それらは全て、生まれて初めて出会ったものだとしても、それらの姿形、それらのエネルギーなどを、私たちは認識し、把握することができる。

だが、神性と直接出会う時、私たちはそれを認識し、把握することができないのだ。
それは、体験を超えた体験だ。

絶対的な静けさの中で、完全に明け渡した時に、それは起こる。

ハートは完全に開き、実際の胸も、普段では肉体的にありえないほどに広がり、天に向かう。

ほんのわずかに、知性の機能が体験していることを認識する以外、あらゆる機能が停止したかのようだ。

それは、良いも感動も衝撃も畏怖も何も全て超え、至福すらもエクスタシーすらも超えている。

何も感じていないようにすら言える。
かろうじて、知性がわずかにその『未知』を体験していることを認識しているだけだ。

私たちは、ハートを通して神性の愛のエネルギーに満たされ、至福や悦びやエクスタシーを体験するが、それすら、神性の声を聞き、その息を感じているに過ぎない。
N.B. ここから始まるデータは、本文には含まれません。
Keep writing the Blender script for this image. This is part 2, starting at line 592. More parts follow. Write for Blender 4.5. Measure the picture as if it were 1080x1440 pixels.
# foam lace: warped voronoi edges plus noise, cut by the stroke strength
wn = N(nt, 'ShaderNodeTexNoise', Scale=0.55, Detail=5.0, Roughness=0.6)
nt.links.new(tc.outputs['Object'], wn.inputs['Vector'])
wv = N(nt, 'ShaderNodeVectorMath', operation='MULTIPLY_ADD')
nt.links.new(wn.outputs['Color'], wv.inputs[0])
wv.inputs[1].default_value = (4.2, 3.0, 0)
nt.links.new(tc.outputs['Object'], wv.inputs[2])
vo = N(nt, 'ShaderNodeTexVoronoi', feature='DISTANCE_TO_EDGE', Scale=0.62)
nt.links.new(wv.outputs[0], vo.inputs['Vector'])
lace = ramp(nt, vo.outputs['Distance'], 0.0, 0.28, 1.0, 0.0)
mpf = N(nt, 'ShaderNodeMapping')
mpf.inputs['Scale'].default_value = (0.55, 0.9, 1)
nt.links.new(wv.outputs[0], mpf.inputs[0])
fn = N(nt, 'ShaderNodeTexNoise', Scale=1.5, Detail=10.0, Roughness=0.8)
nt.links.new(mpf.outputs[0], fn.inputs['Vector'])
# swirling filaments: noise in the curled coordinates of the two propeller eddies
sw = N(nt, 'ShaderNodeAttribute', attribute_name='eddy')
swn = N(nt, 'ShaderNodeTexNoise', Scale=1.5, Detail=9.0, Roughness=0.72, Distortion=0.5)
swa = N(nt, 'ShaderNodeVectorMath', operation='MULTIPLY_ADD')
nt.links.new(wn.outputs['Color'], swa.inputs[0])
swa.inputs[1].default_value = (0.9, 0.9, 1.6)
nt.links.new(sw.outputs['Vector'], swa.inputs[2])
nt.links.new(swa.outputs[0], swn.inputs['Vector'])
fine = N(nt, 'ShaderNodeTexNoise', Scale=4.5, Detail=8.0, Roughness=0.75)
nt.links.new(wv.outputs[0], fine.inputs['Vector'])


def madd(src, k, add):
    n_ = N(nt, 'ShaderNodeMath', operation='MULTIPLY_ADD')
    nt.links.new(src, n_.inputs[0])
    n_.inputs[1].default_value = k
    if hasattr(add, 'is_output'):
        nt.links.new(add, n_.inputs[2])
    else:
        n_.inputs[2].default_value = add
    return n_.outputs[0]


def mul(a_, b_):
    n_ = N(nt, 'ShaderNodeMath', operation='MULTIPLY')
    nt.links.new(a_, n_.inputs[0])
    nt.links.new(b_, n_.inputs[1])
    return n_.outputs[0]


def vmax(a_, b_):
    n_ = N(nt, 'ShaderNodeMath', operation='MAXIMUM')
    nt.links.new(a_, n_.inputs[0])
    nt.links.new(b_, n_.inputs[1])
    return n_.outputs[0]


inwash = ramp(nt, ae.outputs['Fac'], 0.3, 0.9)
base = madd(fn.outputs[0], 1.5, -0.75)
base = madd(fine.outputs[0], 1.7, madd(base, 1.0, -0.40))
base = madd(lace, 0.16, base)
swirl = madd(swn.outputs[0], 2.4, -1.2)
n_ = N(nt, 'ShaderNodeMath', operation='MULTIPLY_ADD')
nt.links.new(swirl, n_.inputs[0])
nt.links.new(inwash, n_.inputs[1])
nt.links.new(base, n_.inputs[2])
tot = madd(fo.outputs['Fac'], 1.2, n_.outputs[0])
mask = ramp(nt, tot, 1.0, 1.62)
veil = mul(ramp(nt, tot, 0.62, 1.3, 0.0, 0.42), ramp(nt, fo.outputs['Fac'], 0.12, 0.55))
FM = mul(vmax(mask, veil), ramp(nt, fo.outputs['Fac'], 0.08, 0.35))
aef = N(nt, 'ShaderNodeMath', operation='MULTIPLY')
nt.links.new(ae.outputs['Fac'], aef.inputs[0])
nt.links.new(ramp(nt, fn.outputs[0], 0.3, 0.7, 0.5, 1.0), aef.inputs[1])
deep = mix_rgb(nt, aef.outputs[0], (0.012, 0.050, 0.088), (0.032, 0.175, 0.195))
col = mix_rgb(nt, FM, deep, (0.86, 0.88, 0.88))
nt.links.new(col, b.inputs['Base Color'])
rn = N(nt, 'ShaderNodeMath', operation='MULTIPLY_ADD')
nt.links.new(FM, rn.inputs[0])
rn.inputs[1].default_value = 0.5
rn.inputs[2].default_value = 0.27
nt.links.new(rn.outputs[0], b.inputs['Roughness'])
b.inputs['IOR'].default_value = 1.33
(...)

神性と顔と顔を合わせて、直接に出会うということは、それら全てを超えている。

それは何か、全く質の違う、次元の違う体験だ。

私たちは、それを体験し、そこに溶け去ることはできるが、それを知ることはできないのだ。

それは、完全に人間のマインド、人間の機能を超えている。

そして、その時初めて、私は「完成した」と感じられた。

どんなに至福に満ち、エクスタシーに酔いしれ、どんなに『最愛なるもの』の愛に包まれて涙し、その度にすっかり洗い流され、その度に新しく生まれたように感じようと、何かまだ完成されていないという感覚があった。

人間存在として、最大の拡大に到達して初めて、「完成した」と感じられるのだ。